Even though it was practically a given that Fine Gael would lead the next government, many took great pleasure watching Fianna Fail get its comeuppance for its considerable failings while in office.

Although Fine Gael and Labour are celebrating their accession to power, the excitement will be short lived.

When the gravity of the problems they have inherited hits home, one wonders how they will respond.

There will be a certain period of grace afforded to the newbies but once that is up, the public are not going to stand for another government doling out empty promises.

It is vital that to stave off the public wrath, they will need to make good on a number of core election promises.

Although we would like the government to deal with lots of issues affecting the retail industry like rents, rates and Joint Labour Committee pay rates, there is another issue that needs even more immediate attention.

The price of petrol has gone through the roof with it now hitting €1.50 at the pumps and forecast to climb even further due to the continuing conflicts in the Middle East.

Retailers are being blamed by consumers for this hike but the reality is that retailers are even finding it difficult to fill their tanks at the current price.

When retailers can’t even afford to stock the commodity, we know we have a problem.

Yet this rise in world oil prices shouldn’t be affecting us to such an extent.
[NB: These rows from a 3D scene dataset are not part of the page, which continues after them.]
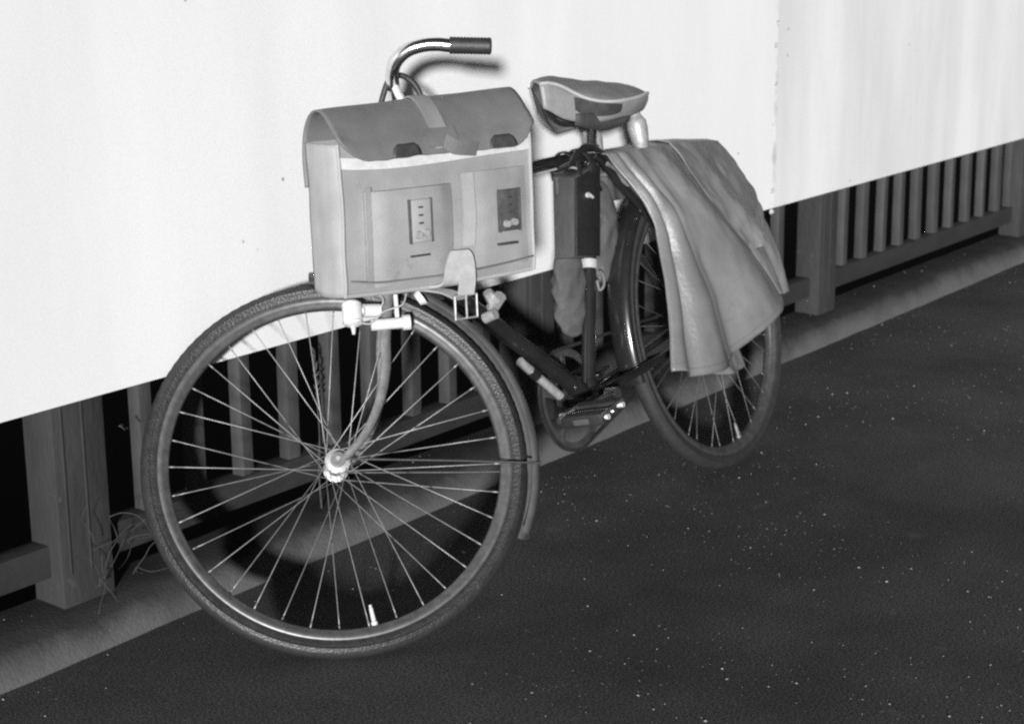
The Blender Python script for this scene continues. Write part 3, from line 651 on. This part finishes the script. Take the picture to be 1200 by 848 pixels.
# pocket sheet on the left half, raised, with a welted right edge
def fsheet(x0, x1, z0, z1, th, nx=16, nz=12):
    r = [[(x0+(x1-x0)*j/nx, front(x0+(x1-x0)*j/nx, z0+(z1-z0)*i/nz)+th*(min(1, 4*min(j, nx-j)/nx+.35)), z0+(z1-z0)*i/nz) for j in range(nx+1)] for i in range(nz+1)]
    b = MB(); b.grid(r); bk = [[(x, y-th*.5-.002, z) for x, y, z in q] for q in r]
    b.grid([r[0], bk[0]]); b.grid([r[-1], bk[-1]]); b.grid([[q[0] for q in r], [q[0] for q in bk]]); b.grid([[q[-1] for q in r], [q[-1] for q in bk]]); return b
gp('front_pocket', fsheet(.040, .215, .012, .180, .016), M['leather'])
gp('front_pocket', fsheet(.268, .392, .018, .195, .006), M['leather'])
b = MB(); b.ribbon([(.252, front(.252, .19)+.006, .195), (.250, front(.25, .1)+.009, .12), (.247, front(.247, .06)+.010, .065)], (1, 0, 0), .026, .004, smooth=6); gp('front_strap', b, M['leather_side'])
b = MB(); b.ribbon([(.046, front(.046, .18)+.009, .188), (.044, front(.046, .1)+.010, .10), (.044, .010, .012)], (1, 0, 0), .010, .003, smooth=6); gp('pocket_welt', b, M['leather'])
# lock plates
def plate(x, z, m, lab):
    y = front(x, z)+.019
    o = gp('lock_plate', MB().box((x-.022, y-.010, z-.038), (x+.022, y, z+.038), .003), m, lab)
    b = MB()
    for k in range(3): b.box((x-.005, y-.001, z+.024-.014*k-.0018), (x+.005, y+.0010, z+.024-.014*k+.0018), .001)
    gp('slot', b, M['darkl'], parent=o)
    b = MB(); b.tube([(x-.008, y-.002, z-.024), (x-.008, y+.007, z-.024)], [.008, .006], 12); b.tube([(x+.0085, y-.003, z-.022), (x+.0085, y+.0065, z-.022)], [.008, .006], 12); gp('lock_stud', b, M['hub'], parent=o)
    b = MB(); b.box((x-.0235, y-.006, z-.039), (x-.021, y+.002, z+.039), .0008); b.box((x+.021, y-.006, z-.039), (x+.0235, y+.002, z+.039), .0008); gp('plate_edge', b, M['rim'], parent=o)
    gp('slit', MB().box((x-.022, front(x, z-.06)+.006, z-.0635), (x+.020, front(x, z-.06)+.0175, z-.0595), .001), M['darkl'])
plate(.140, .122, M['leather_side'], None); plate(.337, .120, M['rim'], 'shiny metal lock plate')
# flap
FP = [(-BD-.004, .185), (-BD-.006, .235), (-BD+.004, .275), (-BD+.030, .305), (-.045, .310), (-.012, .290), (.012, .262), (.022, .234)]
b = MB(); NF = 48; rr = []
fpv, _ = spline([Vector((0, y, z)) for y, z in FP], [0]*len(FP), 6)
for i, p in enumerate(fpv):
    t = i/(len(fpv)-1); row = []
    for j in range(NF+1):
        s = j/NF; x = -.008+(BW+.014)*s
        z = p.z-.006*math.sin(math.pi*s)*(1 if .3 < t < .8 else 0)*0; y = p.y
        z += (.011+.013*s)*math.sin(math.pi*min(1, max(0, (t-.02)/.80)))
        edge = min(s, 1-s)*(BW+.014)                       # rounded lower corners
        if t > .72:
            k = max(0, 1-edge/.055); lift = .040*k*k*((t-.72)/.28)**1.0; y2 = y-(.012)*k*k*((t-.72)/.28); z += lift; y = y2
        z += .003*noise.noise((x*7, t*4, 6)); y += .003*noise.noise((x*6, t*3, 9))*(1 if t > .4 else .3); z += max(0, t-.8)/.2*(.0035*noise.noise((x*16, 3, 6))+.0015*noise.noise((x*45, 1, 2)))
        row.append((x, y, z))
    rr.append(row)
b.grid(rr); fl = gp('flap', b, M['flap'], sharp=0); m_ = fl.modifiers.new('thick', 'SOLIDIFY'); m_.thickness = .0035; m_.offset = 0
def flap_pt(s, t, off=.004):
    i = t*(len(rr)-1); a = int(min(i, len(rr)-2)); f = i-a; jj = min(s*NF, NF-1e-6); j = int(jj); g = jj-j
    p, q = Vector(rr[a][j]).lerp(Vector(rr[a][j+1]), g), Vector(rr[a+1][j]).lerp(Vector(rr[a+1][j+1]), g); c = p.lerp(q, f); d = (q-p).normalized(); n = Vector((1, 0, 0)).cross(d); n = n if n.y+n.z > 0 else -n
    return c+n*off
b = MB(); b.ribbon([flap_pt(.50+.0*t, t) for t in [.40+.055*k for k in range(11)]], (1, 0, 0), .034, .003); gp('flap_strap', b, M['strip'], parent=fl)
b = MB(); b.ribbon([flap_pt(.50, .80, .007), flap_pt(.50, .86, .008), flap_pt(.50, .93, .007)], (1, 0, 0), .062, .003); gp('strap_keeper', b, M['flap'], parent=fl)
b = MB(); b.ribbon([flap_pt(.50, .90, .010), flap_pt(.545, .955, .012), flap_pt(.60, .985, .012), flap_pt(.66, .99, .008)], (.35, 0, 1), .026, .003, smooth=4); gp('strap_tongue', b, M['flap'], parent=fl)
for s in (.315, .815):                                    # half-round recesses over the locks
    b = MB(); r_ = []
    for i in range(6):
        t = .885+.112*i/5; h = [.55, .82, .93, .98, 1, 1][i]; r_.append([flap_pt(min(1, s+(.072*h*(k/4-1))), t, .0032) for k in range(9)])
    b.grid(r_); o = gp('lock_notch', b, M['darkl'], parent=fl, sharp=0); o.modifiers.new('thick', 'SOLIDIFY').thickness = .002
# hanging strap and buckle
yb = .022; SX = -.034
b = MB(); b.ribbon([(.222+SX, .000, -.004), (.232+SX, .028, .004), (.236+SX, .036, .036), (.250+SX, .032, .060), (.262+SX, .034, .048), (.264+SX, .036, .010), (.262+SX, .032, -.020)], (1, 0, -.05), .034, .004, smooth=7); hs = gp('buckle_strap', b, M['strap'])
b = MB(); z0, z1 = -.022, -.064; x0, x1 = .240+SX, .286+SX
b.tube([(x0, yb+.006, z0), (x0, yb+.006, z1), (x1, yb+.008, z1), (x1, yb+.008, z0), (x0, yb+.006, z0)], .0026, 8); b.tube([((x0+x1)/2, yb+.008, z0+.004), ((x0+x1)/2, yb+.009, z1)], .002, 8); gp('buckle', b, M['hub'], parent=hs)
b = MB(); b.ribbon([(.20+SX, -.02, -.008), (.24+SX, .0, -.016), (.262+SX, .018, -.030)], (1, 0, 0), .028, .004, smooth=4); gp('strap_end', b, M['leather'], parent=hs)
G2 = GM.inverted() @ BM @ FM
for n_ in (-.04, .07):
    p1 = G2 @ Vector((-.16, n_, .685)); p0 = Vector((p1.x-.02, -BD-.003, .19)); mid = Vector((p1.x-.01, -BD-.02, .235))
    gp('hanger_strap', MB().ribbon([p0, mid, p1+Vector((0, .016, .0)), p1+Vector((0, 0, .016)), p1+Vector((0, -.016, -.006))], (1, 0, 0), .022, .003, smooth=5), M['darkl'])

# ================================================================ weeds and litter
def stalk(root, pts, r, head=False, name='stem'):
    b = MB(); b.tube(pts, [r*(1-.6*i/(len(pts)-1)) for i in range(len(pts))], 5, smooth=4)
    if head:
        p0, p1 = Vector(pts[-2]), Vector(pts[-1])
        for k in range(16):
            t = k/15; p = p0.lerp(p1, t); a = random.uniform(0, 6.28); d = Vector((math.cos(a)*.6, math.sin(a)*.6, 1)).normalized()
            b.tube([p, p+d*.007, p+d*.014], [.0012, .0024, .0006], 5)
    return part(name, b, M['weed'], root)
gs = tag(link('grass_stalk', None), 'single dry seeded grass stalk standing by the railing behind the front wheel spokes', 'grass stalk'); gs.location = (2.598, 2.440, .073)
stalk(gs, [(0, 0, 0), (-.004, 0, .08), (.002, 0, .16), (-.002, 0, .235), (-.004, 0, .335)], .0022, True)
wd = tag(link('dry_weed', None), 'tangled dry weed growing at the foot of the left railing post', 'weed'); wd.location = (2.015, 2.405, .105)
for k in range(15):
    a = random.uniform(0, 6.28); x, z = 0, random.uniform(.05, .13); pts = [Vector((random.uniform(-.05, .05), .0, 0 if k < 5 else z))]
    d = Vector((random.uniform(-1, .8), random.uniform(-.5, .2), random.uniform(-.2, 1)))
    for i in range(5):
        d = (d+Vector((random.uniform(-.7, .7), random.uniform(-.3, .2), random.uniform(-.7, .5)))).normalized(); pts.append(pts[-1]+d*random.uniform(.014, .032))
    b = MB(); b.tube(pts, [.0008, .0008, .0007, .0006, .0005, .0004], 4, smooth=3); part('twig', b, M['weed'], wd)
lf = tag(link('dry_leaf', None), 'small dry leaf caught on the right edge of the left railing post', 'leaf'); lf.location = (2.054, 2.418, 0.383)
r_ = [[(.020*(i/6)+.004*k*k*.2, -.004*math.sin(i)+.002*k, .004*k*math.sin(math.pi*i/6)-.008*i/6) for k in (-1.5, 0, 1.5)] for i in range(7)]
o = part('blade', MB().grid(r_), M['weed'], lf, sharp=0); o.modifiers.new('thick', 'SOLIDIFY').thickness = .001
# pale grit lying about on the asphalt and the kerb
b = MB(); OCT = [(1, 0, 0), (0, 1, 0), (-1, 0, 0), (0, -1, 0), (0, 0, 1), (0, 0, -.4)]; OF = [(0, 1, 4), (1, 2, 4), (2, 3, 4), (3, 0, 4), (1, 0, 5), (2, 1, 5), (3, 2, 5), (0, 3, 5)]
for k in range(19000):
    x, y = random.uniform(1.2, 8.5), random.uniform(-1.2, 2.51); z = 0 if y < 2.36 else .073
    if 2.36 < y < 2.45: continue
    if noise.noise((x*1.7, y*1.7, 4)) < random.uniform(-.45, .35): continue
    s = random.choice((.0006, .0006, .0007, .0007, .0008, .0008, .0009, .0009, .001, .001, .0012, .0012, .0015, .0015, .0017, .0023 if k % 3 else .0032))*random.uniform(.7, 1.2)
    b.add([(x+s*p[0]*random.uniform(.7, 1.4), y+s*p[1]*random.uniform(.7, 1.4), z+s*.7*p[2]+s*.2) for p in OCT], OF)
tag(link('road_grit', b.mesh('road_grit', M['stone'], 20)), kind='stuff')
S.cycles.max_bounces = 6; S.cycles.filter_width = 2.3
S.cycles.use_denoising = False
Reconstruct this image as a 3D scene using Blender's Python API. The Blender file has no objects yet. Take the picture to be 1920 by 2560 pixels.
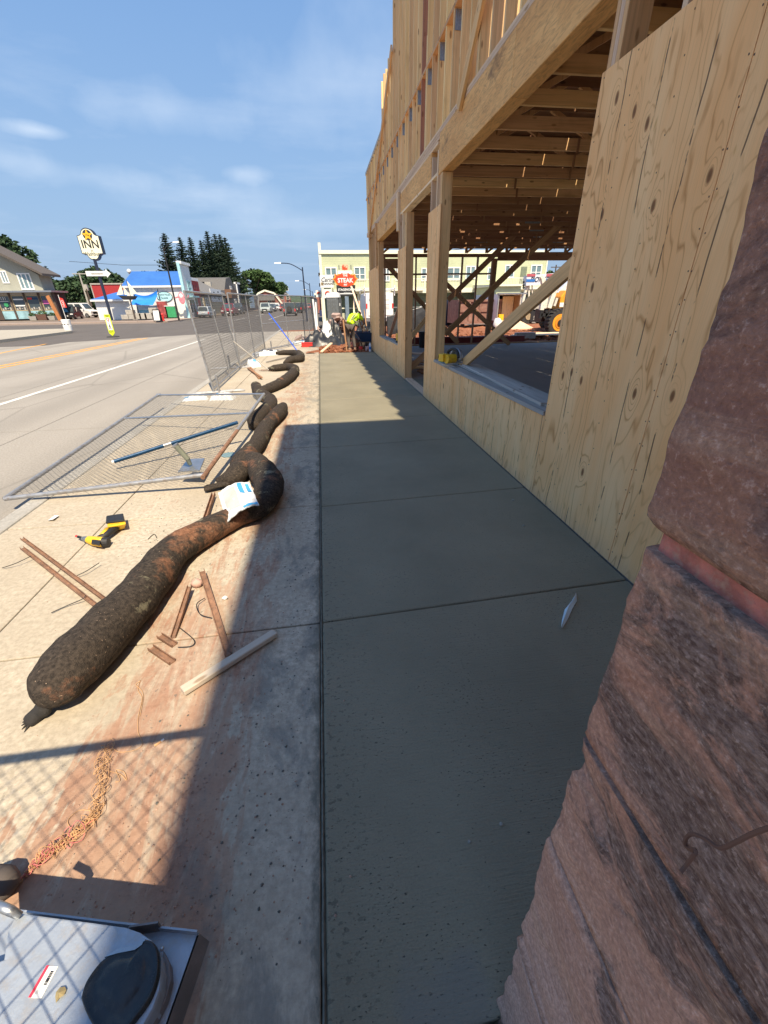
import bpy, bmesh, math, random
from mathutils import Vector, Matrix, Euler, noise
random.seed(7)
R = math.radians
sc = bpy.context.scene
C = sc.collection
# ------------------------------------------------------------------ camera
F, CX, CY, H = 1017.43, 960., 1280., 1.6
ROW = (Vector((0.99002914, -0.07624773, 0.11844235)),
       Vector((-0.14021151, -0.45265813, 0.88059148)),
       Vector((-0.01352921, -0.8884182, -0.45883555)))
cam = bpy.data.cameras.new('camera'); co = bpy.data.objects.new('camera', cam); C.objects.link(co)
# world axes in camera terms -> camera matrix (camera x right, y up, -z forward)
cx_ = Vector((ROW[0][0], ROW[1][0], ROW[2][0])); cy_ = -Vector((ROW[0][1], ROW[1][1], ROW[2][1])); cz_ = -Vector((ROW[0][2], ROW[1][2], ROW[2][2]))
mw = Matrix((cx_, cy_, cz_)).transposed().to_4x4(); mw.translation = Vector((0, 0, H)); co.matrix_world = mw
cam.sensor_fit = 'VERTICAL'; cam.sensor_height = 36; cam.lens = F / 2560 * 36; cam.clip_start = .02; cam.clip_end = 3000
sc.camera = co
sc.render.resolution_x = 768; sc.render.resolution_y = 1024
# ------------------------------------------------------------------ sun and sky
SUN = Vector((.105, -.64, 1.0)).normalized()          # towards the sun
sl = bpy.data.lights.new('sun', 'SUN'); sl.energy = 4.9; sl.angle = R(.5); sl.color = (1, .85, .63)
so = bpy.data.objects.new('sun', sl); C.objects.link(so); so.rotation_euler = SUN.to_track_quat('Z', 'Y').to_euler(); so.location = (0, 0, 40)
w = bpy.data.worlds.new('World'); sc.world = w; w.use_nodes = True
wt = w.node_tree; wt.nodes.clear()
def wn(t, **k):
    n = wt.nodes.new(t)
    for a, b in k.items(): setattr(n, a, b)
    return n
sky = wn('ShaderNodeTexSky', sky_type='NISHITA', sun_disc=False); sky.sun_elevation = math.asin(SUN.z)
sky.sun_rotation = math.atan2(SUN.x, SUN.y); sky.air_density = 1.5; sky.dust_density = 1.0; sky.ozone_density = 2.5
tc = wn('ShaderNodeTexCoord'); sp = wn('ShaderNodeSeparateXYZ'); wt.links.new(tc.outputs['Generated'], sp.inputs[0])
mx = wn('ShaderNodeMath', operation='MAXIMUM'); wt.links.new(sp.outputs[2], mx.inputs[0]); mx.inputs[1].default_value = .03
ad = wn('ShaderNodeMath', operation='ADD'); wt.links.new(mx.outputs[0], ad.inputs[0]); ad.inputs[1].default_value = .06
dv = wn('ShaderNodeVectorMath', operation='DIVIDE'); wt.links.new(tc.outputs['Generated'], dv.inputs[0])
cb = wn('ShaderNodeCombineXYZ')
for i in range(3): wt.links.new(ad.outputs[0], cb.inputs[i])
wt.links.new(cb.outputs[0], dv.inputs[1])
mp = wn('ShaderNodeMapping'); wt.links.new(dv.outputs[0], mp.inputs[0]); mp.inputs['Scale'].default_value = (.75, 1.0, 0); mp.inputs['Rotation'].default_value = (0, 0, .5); mp.inputs['Location'].default_value = (3.3, 1.9, 0)
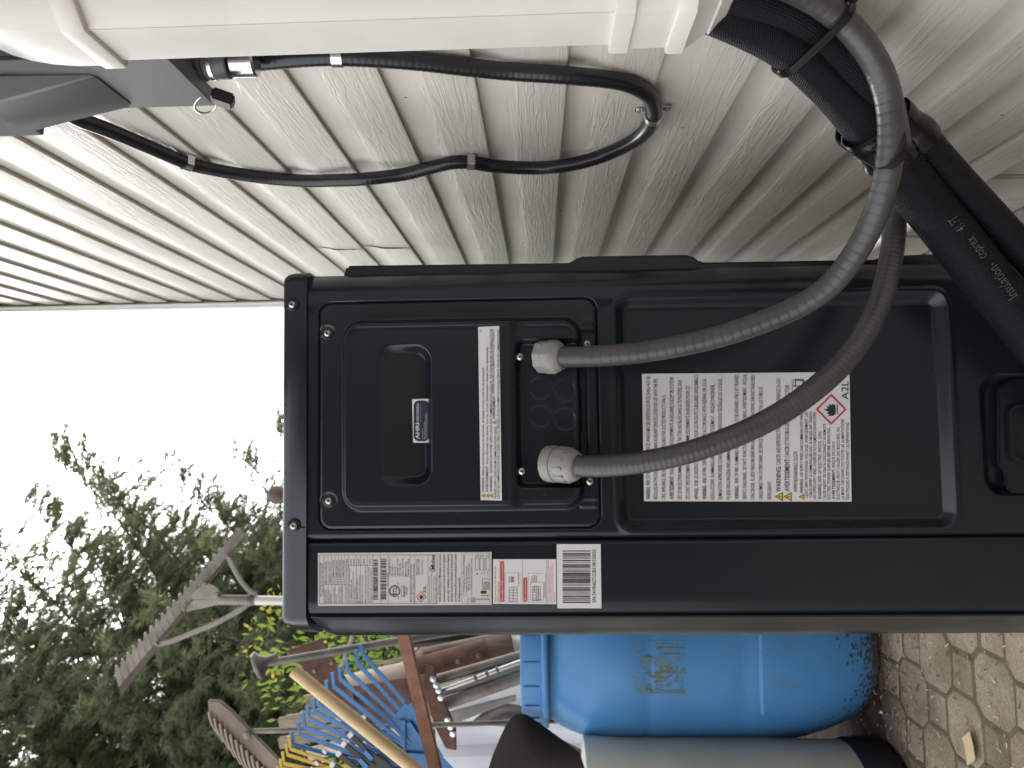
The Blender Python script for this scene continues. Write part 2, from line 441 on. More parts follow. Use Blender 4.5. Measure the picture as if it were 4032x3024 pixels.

The reason we are paying so much for petrol is that taxes make up over half of the price.

The AA released a breakdown of the cost of petrol and diesel. When the consumer spends €1.50 on a litre of petrol, 58c goes on excise including carbon, 2c on Nora (National Oil Reserves Levy) and 26c on VAT. In percentage terms taxes make up 57.12% of the total price.

When buying diesel at €1.45 it is broken down as 47c on excise including carbon, 2c on Nora and 25c on VAT making the total tax just over 50%.

According to the Irish Petroleum Industry Association the wholesaler makes about 6 cent per litre and the retailer makes about 4.5 cent per litre.

However many don’t make anywhere near this much margin as they try to compete with other forecourts and try to entice consumers in with lower prices hoping they will spend money in the convenience store. As Conor Faughnan of the AA so succinctly pointed out: “Vast fortunes are made from oil, no doubt about it, but they are not being made by the garage at the end of the food chain”.

The National Consumer Agency (NCA) would seem like the obvious body to take this point up with the new government but it already has come out and said that all it can do is ensure that service stations are displaying the correct prices and providing us with some wonderful nuggets of advice such as urging motorists to drive slower to save petrol and to shop around for the best price.

Good to see that the €8.6 million a year that is spent to run the NCA is being well spent then. Maybe the first thing the government should look at doing it disbanding the NCA and using this money to reduce the excise on oil.